Posted: 14 Sep 2010 01:00 AM PDT

According to the Star Tribune the Minneapolis suburban office market suffers from 20 percent vacancy rates. Recent large deals have done nothing to dent that glut of inventory.

Please consider Deals don't make dent in the southwest metro's empty offices
Several high-profile office leases have been signed in the Twin Cities' key southwest submarket this year, grabbing headlines and generally giving the impression that things might not be as bad as they seemed in terms of vacancies.

Rasmussen College took 48,000 square feet in the Normandale Lake Office Park's 8300 Tower. Meanwhile at the next-door 8200 Tower, Plato Learning signed a lease for 27,400 square feet. But, given the fact that the southwest submarket was significantly overbuilt with new office space in the pre-recession boom times, the new leases have barely made a dent in the area's 20 percent vacancy rate.

Even with the new transactions, the "absorption" effect on the southwest's vacancy rate was minimal because companies are essentially making lateral moves, said Northco Senior Associate Heather Alderink.

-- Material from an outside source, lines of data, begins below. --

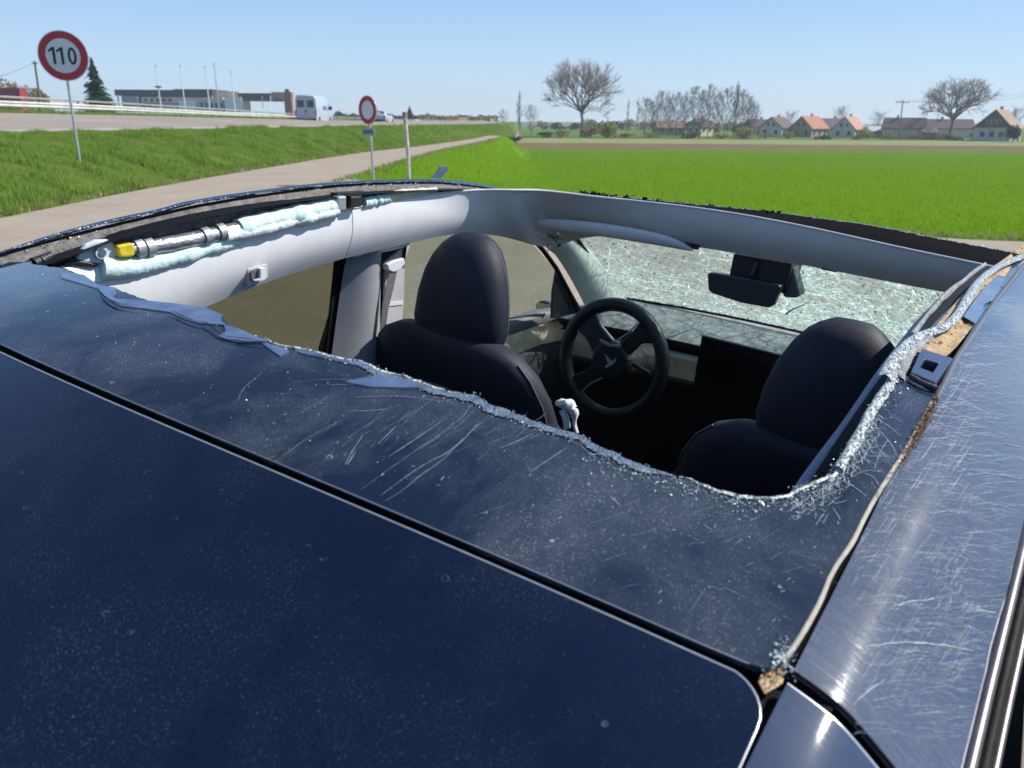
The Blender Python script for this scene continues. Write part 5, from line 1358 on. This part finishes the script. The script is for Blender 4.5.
# roof front edge beyond the header: black seal and broken glass lip
FB = [(505,189),(540,190),(600,195.5),(650,200),(700,205),(768,211.5),(868,225),(968,244.5),(1008,252),(1030,257)]
uu = [1.33,1.37,1.42,1.44,1.45,1.455,1.43,1.38,1.34,1.32]
fa = poly([atU(x, y, u) for (x, y), u in zip(FB, uu)], 160)
fa = [p+Vector((0, 0, .0018*noise.noise(Vector((i*.5, 0, 0)))+.0015*noise.noise(Vector((i*1.7, 4, 0))))) for i, p in enumerate(fa)]
fb_ = poly(smooth(ha[0:1]+ha, 1), 160)
fb_ = [p+Vector((.006, 0, -.004)) for p in poly(smooth([ua[-1]]+ha, 1), 160)]
MB().grid([[a-Vector((-.03, 0, .03)) for a in fa], fa, [a.lerp(b, .45)+Vector((0, 0, -.004)) for a, b in zip(fa, fb_)], fb_]).build('windscreen_head_seal', mt['deepblack'], car)
MB().tube(fa, .0014, 5).build('crushed_edge', mt['crush'], car)
m = MB(); R = random.Random(51)
for i in range(420):
    k = R.randint(5, 155); gran(m, fa[k]+Vector((R.gauss(0, .005), 0, R.uniform(0, .002))), R.uniform(.0008, .0024))
m.build('head_granules', mt['granule'], car, 'stuff')
m = MB()
for i in range(90):
    x = R.gauss(597, 9) if i < 50 else R.uniform(620, 780); y = interp([(560,191.5),(597,194.5),(700,205),(780,213)], x); gran(m, atU(x, y-R.uniform(0, 1.0), 1.41), R.uniform(.003, .008))
m.build('torn_rubber', mt['seal'], car, 'stuff')
# sun visor, folded up against the header
va = [(534,224),(538,219.5),(548,218),(588,221),(620,225.5),(652,231),(673,237),(687.5,245),(693,249)]
vb = [(536,227),(538,228.5),(560,231),(588,234.5),(620,239.5),(652,244.5),(675,248.5),(688,251),(694,251)]
A_ = [atU(x, y, u) for (x, y), u in zip(va, [1.36,1.355,1.35,1.345,1.34,1.345,1.35,1.37,1.385])]; B_ = [atU(x, y, u) for (x, y), u in zip(vb, [1.375,1.37,1.365,1.36,1.355,1.36,1.365,1.375,1.388])]
R_ = []
for i in range(9):
    a, b = A_[i], B_[i]; c = (a+b)/2; r = (a-b).length/2; up2 = (a-b).normalized(); ot = Vector((-1, 0, 0))
    R_.append([c+up2*r*cos(2*pi*k/14)+ot*(min(r, .013))*sin(2*pi*k/14) for k in range(14)])
m = MB(); m.grid(R_, True, True); m.face(R_[0][::-1]); m.face(R_[-1]); m.build('sun_visor', mt['headliner'], car, sub=2, merge=True)
# torn fitting at the upper end of the left A pillar
m = MB(); R = random.Random(61)
for i in range(60):
    c = atU(R.gauss(552, 5), R.gauss(240, 4), 1.33+R.uniform(-.01, .01)); gran(m, c, R.uniform(.002, .006))
m.build('torn_fitting', mt['foil'], car, 'stuff')
m = MB()
for i in range(30):
    c = atU(R.gauss(556, 5), R.gauss(241, 4), 1.325+R.uniform(-.01, .01)); gran(m, c, R.uniform(.003, .007))
m.build('dark_fitting', mt['blackpl'], car, 'stuff')
# left A pillar: swept from header corner to the dash
pa = [(536,229),(548,246),(560,262),(572,282),(583,303),(590,318)]; pb = [(572,231),(588,248),(600,262),(612,280),(626,298),(640,316)]
A_ = [atV(x, y, .63) for x, y in pa]; B_ = [atV(x, y, .60) for x, y in pb]
rows = []
for i in range(6):
    a, b = A_[i], B_[i]; rows.append([a+(b-a)*t+Vector((-.25, -.97, 0))*.028*sin(pi*min(1, t+.05)) for t in [k/9 for k in range(10)]])
MB().grid(rows).build('front_pillar', mt['pillar'], car, sub=1)
A2 = [atV(x, y, .645) for x, y in ((530,236),(543,250),(556,268),(568,290),(578,312))]
MB().tube(A2, .008, 6).build('pillar_seal', mt['seal'], car)
# windscreen
WS = []
for i in range(9):
    t = i/8; row = []
    for j in range(25):
        v = -.66+1.32*j/24; vv = v*(.84+.16*t)
        u = 1.44+.72*t+.06*(1-(v/.66)**2); z = 1.478-.415*t+.012*(1-(v/.66)**2)-.01*t
        row.append(Vector((u, vv, z)))
    WS.append(row)
ws = MB().grid(WS[::-1]).build('windscreen', mt['windscreen'], car); ws['label'] = 'shattered windscreen, milky green with countless fine cracks'
m = MB(); R = random.Random(71)
for i in range(9000):
    a, b = R.random()**.9, R.random(); i_, j_ = min(7, int(a*8)), min(23, int(b*24))
    ta, tb_ = R.random(), R.random(); c = WS[i_][j_].lerp(WS[i_][j_+1], tb_).lerp(WS[i_+1][j_].lerp(WS[i_+1][j_+1], tb_), ta)+Vector((-.004, 0, .0))
    s = R.uniform(.0016, .0052)*(.6+.8*R.random()**3); d = Vector((-.5, 0, -.8)); q = Vector((R.gauss(0, 1), R.gauss(0, 1), R.gauss(0, 1))).normalized(); e = q.orthogonal().normalized()
    m.face([c+e*s, c+q.cross(e)*s*.8, c-e*s*.9])
m.build('windscreen_chips', mt['glint'], car, 'stuff')
pr = [Vector((p.x, p.y, p.z)) for p in WS[-1]]
MB().tube([p+Vector((-.01, 0, .004)) for p in pr], .006, 6).build('windscreen_seal', mt['seal'], car)
MB().tube([r[-1]+Vector((0, -.004, 0)) for r in WS], .006, 6).build('windscreen_seal', mt['seal'], car)
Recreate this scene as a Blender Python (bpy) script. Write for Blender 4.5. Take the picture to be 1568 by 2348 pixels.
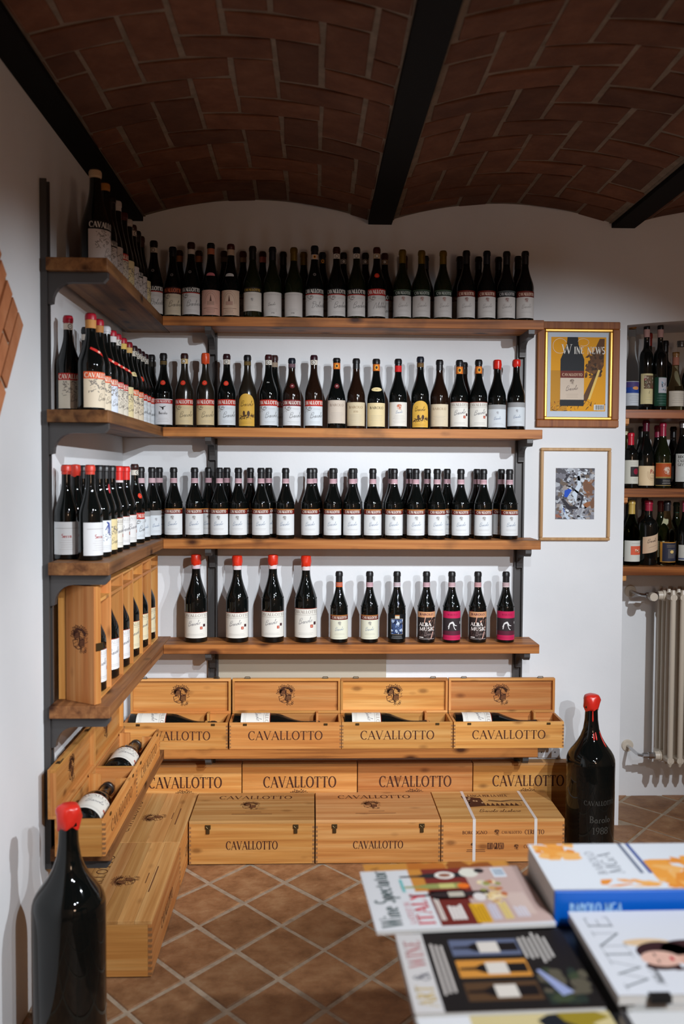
import bpy, math, random
from mathutils import Vector, Matrix

for o in list(bpy.data.objects):
    bpy.data.objects.remove(o)
R = random.Random(11)
SC = bpy.context.scene
COL = SC.collection
pi, sin, cos = math.pi, math.sin, math.cos
rad = math.radians

# ------------------------------------------------------------------ camera
cd = bpy.data.cameras.new('camera')
cam = bpy.data.objects.new('camera', cd)
COL.objects.link(cam)
SC.camera = cam
yaw, pit, rol = 0.0333, -0.0414, -0.0054
R0 = Vector((cos(yaw), -sin(yaw), 0))
F0 = Vector((sin(yaw), cos(yaw), 0))
Zu = Vector((0, 0, 1))
FW = F0 * cos(pit) + Zu * sin(pit)
U0 = Zu * cos(pit) - F0 * sin(pit)
RT = R0 * cos(rol) - U0 * sin(rol)
UP = R0 * sin(rol) + U0 * cos(rol)
M = Matrix((RT, UP, -FW)).transposed().to_4x4()
M.translation = (0.814, -3.928, 1.5543)
cam.matrix_world = M
cd.sensor_fit = 'VERTICAL'
cd.sensor_height = 36
cd.lens = 2071.86 / 2348 * 36
cd.clip_start = 0.05
cd.dof.use_dof = True
cd.dof.focus_distance = 3.75
cd.dof.aperture_fstop = 2.4

# ------------------------------------------------------------------ world and lamps
w = bpy.data.worlds.new('world')
SC.world = w
w.use_nodes = True
w.node_tree.nodes['Background'].inputs[0].default_value = (0.5, 0.55, 0.6, 1)
w.node_tree.nodes['Background'].inputs[1].default_value = 0.05


def spot(loc, aim, power, size, blend, radius, col):
    ld = bpy.data.lights.new('track_spot', 'SPOT')
    ld.energy = power
    ld.spot_size = rad(size)
    ld.spot_blend = blend
    ld.shadow_soft_size = radius
    ld.color = col
    o = bpy.data.objects.new('track_spot', ld)
    COL.objects.link(o)
    o.location = loc
    o.rotation_euler = (Vector(aim) - Vector(loc)).to_track_quat('-Z', 'Y').to_euler()


COOL = (0.87, 0.935, 1.0)
spot((1.65, -2.75, 2.42), (0.45, 0, 1.00), 180, 54, 0.75, 0.02, COOL)
spot((2.75, -2.85, 2.42), (1.70, 0, 0.98), 250, 54, 0.75, 0.02, COOL)
spot((2.30, -5.0, 2.40), (1.0, 0, 0.95), 290, 34, 0.7, 0.02, COOL)
spot((2.45, -2.1, 2.42), (0.0, -1.15, 1.02), 190, 54, 0.8, 0.02, COOL)
spot((2.2, -3.5, 2.42), (0.25, -1.5, 0.45), 60, 40, 0.8, 0.02, COOL)
spot((1.9, -3.9, 2.42), (1.3, -2.35, 0.7), 230, 64, 0.7, 0.03, COOL)
# unseen warm point light behind the camera, added for ambient fill
ld = bpy.data.lights.new('warm_fill', 'POINT')
ld.energy = 38
ld.shadow_soft_size = 0.22
ld.color = (1.0, 0.68, 0.48)
o = bpy.data.objects.new('warm_fill', ld)
COL.objects.link(o)
o.location = (2.6, -5.3, 1.75)

# ------------------------------------------------------------------ exposure
vs = SC.view_settings
vs.view_transform = 'Standard'
vs.look = 'None'
vs.gamma = 1
vs.use_curve_mapping = False
vs.exposure = 0.0


# ------------------------------------------------------------------ helpers
def lin(c):
    c = c / 255
    return c / 12.92 if c <= 0.04045 else ((c + 0.055) / 1.055) ** 2.4


def rgb(r, g, b):
    return (lin(r), lin(g), lin(b), 1.0)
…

"Every single deal that I did in the southwest submarket in the second quarter was a case of someone coming into new space from somewhere else in the area, rather than completely new companies coming in," she said. "It's been a lot of shuffling from one space to another. They may be taking a little more space in their new offices, but usually it's a little less space."

Indeed, a closer look at some of the recent big leases reveal why they aren't doing much to alleviate the southwest metro office vacancy crisis. Plato Learning vacated twice as much Class B space in Bloomington in its move to the 8200 Tower; Rasmussen's new digs in the 8300 Tower includes employees relocated from Eden Prairie and Lake Elmo; and the U.S. Bancorp move to Richfield involves shuffling 1,600 workers from its Shepherd Road facility in St. Paul.
Deflationary Pressures

Companies are moving at the drop of a hat to get better rates or a better location for the same price. The effect of this is of course deflationary, adding to price pressures and more commercial real estate defaults.

Remember that commercial real estate lags residential and residential real estate has not yet bottomed, and indeed may not bottom for years.